Basti pensare alla sola Italia, dove al momento in cui si scrive esistono 75 DOCG e 330 DOC, senza contare le 118 IGT che in futuro potranno o meno diventare DOC.
Dentro o fuori dai disciplinari? Tra sostenibilità e sperimentazione
Al di là del numero, è la diversa tipologia di denominazione che può generare confusione.
Se infatti la grande maggioranza dei consumatori può identificare nelle denominazioni un’indicazione di provenienza geografica delle uve, è nella tipologia delle stesse e delle tecniche di vinificazione ammesse dalla denominazione che si genera confusione.
Occorrerebbe uniformare i criteri di attribuzione delle diciture (ad esempio uniformando i “Superiore” e “Riserva” in termini di invecchiamento), e tuttavia le diverse tipologie di vino non consentono questa uniformità.
Non solo, alla lunga il volere arrivare nei disciplinari a definire nei minimi particolari tutti gli aspetti del vinificare finisce per creare un possibile freno alla capacità e volontà di sperimentazione dei vignaioli.
Il risultato è che per produrre il vino che si vuole si è costretti ad uscire dalla specifica denominazione, finendo per utilizzare disciplinari “minori” in termini commerciali.
Intendiamoci, non ci si auspica che in Toscana si pianti del Nero d’Avola (per quanto, chi lo sa..), ma ci si immedesima piuttosto nel produttore che deve fare fronte ad annate particolari e vorrebbe usare uvaggi diversi (più o meno carichi di sostanze desiderate) per bilanciare il frutto a sua disposizione, e si trova nella condizione di non poterlo fare, pena l’uscita dal disciplinare, con ovvie ripercussioni commerciali.
Se si apprezza il produttore che arriva a “declassificare” il proprio vino (ad es.

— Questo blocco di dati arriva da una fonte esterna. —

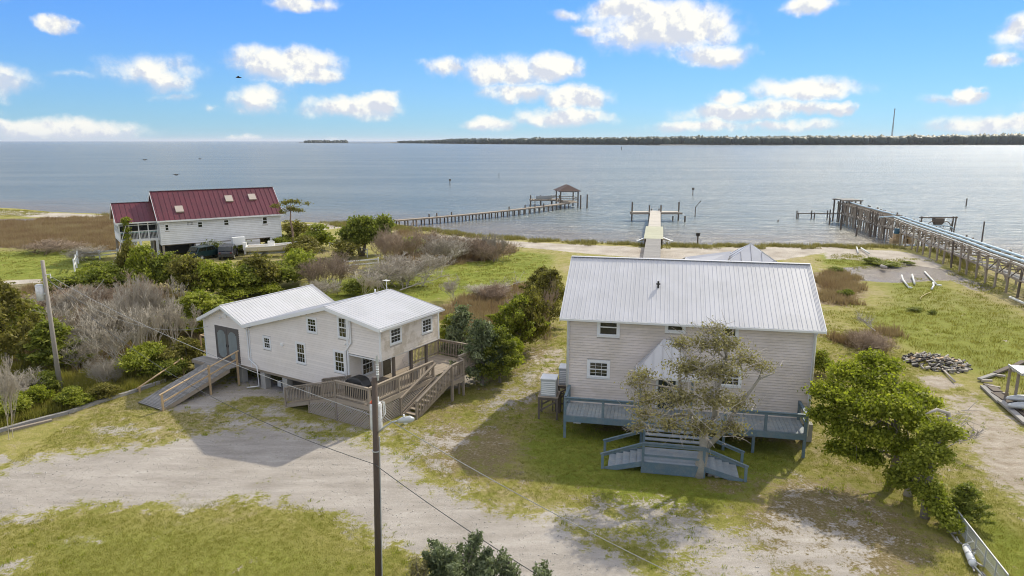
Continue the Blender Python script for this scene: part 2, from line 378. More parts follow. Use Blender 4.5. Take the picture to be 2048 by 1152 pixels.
# gravel drive and bare sand
paint('gravel', [(-900,1000),(-200,955),(0,940),(90,915),(230,895),(330,888),(430,862),(520,846),(600,868),(700,880),(780,900),(830,950),(900,985),(1010,1010),(1130,1060),(1250,1110),(1330,1180),(1400,1500),(1000,1500),(900,1180),(850,1120),(790,1085),(700,1052),(620,1018),(520,1002),(400,1003),(200,1016),(0,1037),(-300,1080),(-900,1200)], 1, 1.4)
paint('gravel', [(1000,1000),(1300,1000),(1500,1030),(1600,1100),(1650,1200),(1800,1500),(1300,1500),(1250,1150),(1100,1060)], .62, 2)
paint('gravel', [(1380,1040),(1600,960),(1700,990),(1790,1060),(1850,1180),(1800,1500),(1380,1500)], .52, 2)
paint('gravel', [(430,800),(560,800),(700,850),(800,850),(900,840),(1000,760),(1080,700),(1110,745),(1080,800),(1010,850),(900,960),(1100,1000),(1300,990),(1100,1080),(800,920),(560,900),(400,870)], .47, 1.5)
paint('gravel', [(300,800),(470,745),(560,755),(560,790),(470,800),(420,830),(330,825)], .66, .8)
paint('gravel', [(470,790),(600,750),(760,770),(940,740),(950,765),(830,800),(640,800),(560,800)], .9, .5)
paint('gravel', [(130,1072),(180,1068),(200,1085),(160,1098),(125,1090)], .62, .5); paint('gravel', [(0,1122),(60,1110),(75,1125),(10,1160),(-40,1150)], .8, .5)
paint('gravel', [(-20,912),(15,910),(20,925),(-20,930)], .8, .4); paint('gravel', [(130,850),(260,840),(400,850),(300,880),(150,880)], .47, 1.)
# sandy track on the right
paint('sand', [(1830,748),(1880,752),(1925,770),(1900,780),(1850,776)], .85, .6)
paint('sand', [(1880,790),(1960,785),(2060,860),(2300,960),(2600,1100),(2600,1300),(2200,1120),(2048,1040),(1990,980),(1920,900),(1885,840)], .72, 1.6)
paint('sand', [(1085,700),(1135,690),(1135,730),(1100,740)], .66, .8); paint('sand', [(1060,715),(1125,705),(1110,780),(1060,790)], .5, .8)
# beach strip
paint('beach', [(-60,420),(60,422),(230,431),(230,437),(60,434),(-60,425)], .95, 1.5)
paint('beach', [(600,448),(700,446),(700,455),(640,460),(600,456)], .95, 1.2)
paint('beach', [(850,466),(930,474),(1030,483),(1150,488),(1290,495),(1550,494),(1690,494),(1690,500),(1560,520),(1300,518),(1180,508),(1050,496),(960,488),(880,478)], .9, 1.2)
paint('beach', [(1650,500),(1700,498),(1790,500),(1850,512),(1885,530),(1880,545),(1830,545),(1790,530),(1700,520),(1650,518)], .9, 1.2)
paint('beach', [(0,561),(110,557),(112,564),(0,570)], .9, .5); paint('beach', [(185,528),(205,528),(208,540),(185,542)], .8, .5)
paint('wet', [(1680,535),(1800,528),(1900,540),(1940,560),(1990,575),(1960,585),(1900,560),(1800,566),(1730,562),(1680,552)], 1, 1)
paint('wet', [(-60,437),(70,437),(85,444),(40,452),(-60,455)], 1, 1)
# dead brown marsh
paint('brown', [(-60,440),(80,436),(235,430),(235,505),(130,497),(0,495),(-60,500)], 1, 2)
paint('brown', [(1615,545),(1665,540),(1730,560),(1735,590),(1700,615),(1650,610),(1615,600)], .9, 2)
paint('brown', [(1670,672),(1740,655),(1790,660),(1795,690),(1740,700),(1680,695)], .9, 1)
paint('brown', [(790,460),(900,478),(1010,490),(1040,505),(980,520),(900,530),(780,540)], .85, 2)
paint('brown', [(870,610),(960,590),(1080,560),(1100,600),(1080,680),(950,720),(880,690)], .85, 1.5)
paint('brown', [(0,570),(130,560),(330,575),(420,620),(400,690),(150,760),(0,700)], .6, 2)
# leaf litter on the lawn
paint('litter', [(820,870),(900,840),(1010,850),(1060,900),(1000,960),(880,950),(830,920)], .8, 1.2)
paint('litter', [(1040,960),(1300,990),(1480,1000),(1500,1060),(1350,1090),(1150,1040)], .48, 2); paint('litter', [(800,840),(1000,760),(1110,740),(1130,860),(1000,900),(860,900)], .50, 2)
paint('litter', [(1060,740),(1130,730),(1130,850),(1050,830)], .5, .8)
paint('litter', [(1480,1010),(1560,960),(1700,965),(1850,1060),(1870,1180),(1500,1150)], .98, 1.6)
paint('litter', [(940,740),(1060,690),(1130,660),(1100,720),(960,790)], .6, .8)
paint('litter', [(1400,960),(1520,930),(1600,960),(1500,1020),(1400,1010)], .5, .8)
paint('litter', [(1180,848),(1600,868),(1620,890),(1500,880),(1200,862)], .9, .5)
# fresh bright green
paint('lush', [(470,590),(640,560),(800,545),(880,540),(930,515),(1010,500),(1110,510),(1100,560),(980,575),(900,600),(700,610)], .9, 1.5)
paint('lush', [(-60,505),(110,498),(230,505),(150,560),(-60,560)], .9, 1.5)
paint('lush', [(1640,505),(1760,515),(1860,520),(1760,545),(1700,535),(1640,528)], .8, 1)
paint('lush', [(1740,560),(1850,555),(1960,590),(2048,620),(2200,700),(2200,850),(1850,720),(1680,640),(1760,600)], .6, 2)
paint('lush', [(1080,840),(1230,850),(1560,890),(1590,930),(1450,1010),(1260,1010),(1110,960),(1040,900)], 1.25, 1.5)
paint('lush', [(0,1060),(200,1035),(420,1020),(600,1040),(740,1090),(800,1150),(900,1400),(0,1400)], .5, 2)
paint('lush', [(1880,960),(2048,1060),(2300,1200),(2300,1600),(1990,1180)], .7, 1)
paint('lush', [(560,820),(760,860),(740,880),(640,850),(470,815)], .6, .8)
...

Rosso di Montalcino da Brunello), o addirittura a non produrre il vino in questione in determinate annate, bisognerebbe ricordare che non tutti hanno le spalle larghe a sufficienza per potere fare un’operazione del genere.
In questi casi, e si tratta solitamente di piccoli produttori, avremo quindi vini che risentono maggiormente delle differenze tra annata ed annata.
I limiti attuali delle Denominazioni
Inoltre è bene ricordare che la storia dell’enologia, anche recente, racconta di produttori con un’idea diversa dalla tradizione che hanno dovuto fare i conti con un’ostracismo forzato dai disciplinari.
Basti pensare a Gaja escluso dalla possibilità di usare il termine Barbaresco perché non usava botti adeguate alla tradizione o ad Incisa Della Rocchetta che dovette chiamare Vino Da Tavola il suo Sassicaia perché gli uvaggi che usava non rientravano in alcun disciplinare.
Ed è questo forse l’elemento più problematico delle denominazioni: Il fatto che finiscano per essere quasi un freno alla capacita’ dei produttori di sperimentare con vitigni e metodi produttivi contrari alla tradizione riportata in disciplinare.
Occorrerebbe quindi attenzione da parte del pubblico a non fraintendere le denominazioni come i soli criteri qualitativi di un vino, ma apprezzarne la quantità di informazioni che possono dare riguardo ad un vino, senza che debbano essere considerate una “conditio sine qua non” perché un vino sia apprezzabile.